If defense is the name of the game, the Sacramento Kings (15-21) may be playing the wrong sport. The Kings looked complacent and lethargic on the less glamorous side of the ball as the Denver Nuggets (17-20) ran the home team over, 118-108.

“I believe every guy in this locker room knows why we lost tonight,” DeMarcus Cousins told the media after the match. “It’s because we didn’t defend at all.”

The Nuggets never shot under 50 percent and finished the night at a 55.3 percent clip. Despite playing with a limited frontcourt, Denver outscored Sacramento in the paint and drew 28 free throws to the Kings’ 24.

The Kings led the game at halftime 60-54, but a 36-15 Nuggets third quarter broke their backs. Sacramento played selfish offensively while showing little heart on defense. There were a handful of Nuggets fast breaks where Kings players failed to hustle back.

“We settled for jump shots and didn’t make them,” Tyrone Corbin noted. “They were running, and they made some shots, but then they got in the paint a little bit on us and we just couldn’t stop their run.”

Denver was down to nine healthy bodies for the contest, but six scored in double-figures. Ty Lawson and Aaron Afflalo led their club with 22 points apiece, while Jusuf Nurkic and J.J. Hickson dropped 16 points each.

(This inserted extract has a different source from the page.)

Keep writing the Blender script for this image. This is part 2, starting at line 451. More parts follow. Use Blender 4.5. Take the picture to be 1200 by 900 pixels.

Kenneth Faried recorded 12 points and 13 rebounds.

Sacramento’s offense held its own but couldn’t keep up. They shot 48.8 percent from the floor and 6-of-19 from behind the arc. DeMarcus Cousins carried the load with 32 points, 13 rebounds, four assists, four blocks, three steals and seven turnovers. Rudy Gay scored 22 points, and Darren Collison added 15 points and seven assists. But the Kings bench was a non-factor, totaling 14 points entering the fourth quarter.

The loss drops the Kings to a 4-8 record with Corbin as head coach. Sacramento hosts the Cleveland Cavaliers (19-18) minus LeBron James on Sunday.

Notes and Analysis

  • After a solid outing against the Oklahoma City Thunder on Wednesday, the Sacramento Kings were embarrassed tonight on their home floor by an undermanned Denver Nuggets team.  The Nuggets outscored the Kings 36-11 in the third quarter and shot a whopping 55.3 percent from the field despite having just nine healthy players in uniform.  Just when the Kings took a giant step forward, they stumble backwards.
  • Cousins was good, but he settled for way too many jumpers.  With the Nuggets short-handed in the post, Cousins should have gone at rookie center Jusuf Nuric from the moment the ball was tipped tonight.  Cousins finished with 32 points, 14 rebounds and four assists, but it wasn’t enough.
  • Darren Collison played well on the offensive end, but he struggled with Ty Lawson on the other end of the floor.  The Kings starting point guard yielded 22 points and eight assists to his counterpart.  He scored 15 points and handed out seven assists in the loss, but this was a game to forget for Collison.
  • Rudy Gay played well in stretches, finishing with 22 points on 9-for-15 shooting.  But he tallied just two rebounds and failed to hand out a single assist in 37 minutes.  The Kings need Gay to do more than he has over the last few games.  Filling up the basket is not enough.
  • Nik Stauskas scored an efficient 13 points on 4-of-6 shooting in 20 minutes tonight.  The rookie looked confident from the first 3-ball he took.
  • Ben McLemore had an uncharacteristically sub-par performance.  The 21-year-old guard finished with seven points on 2-for-8 shooting, but like his starting backcourt mate, McLemore struggled to stay in front of his man all night.
  • Stat of the Night: In two earlier matchups this season, the Kings shot 97 total free throws.  Tonight, against an injury-ravaged, short-handed Nuggets team, the Kings settled for jumpers and shot just 24 free throws.

Quote of the Game

DeMarcus Cousins on consistent effort

“We have to be consistent in wanting to play defense. We can’t want to play defense one game, and try to outscore a team the next night. We try to outscore people, we won’t win games. We play both ends, we’re a tough team to beat.”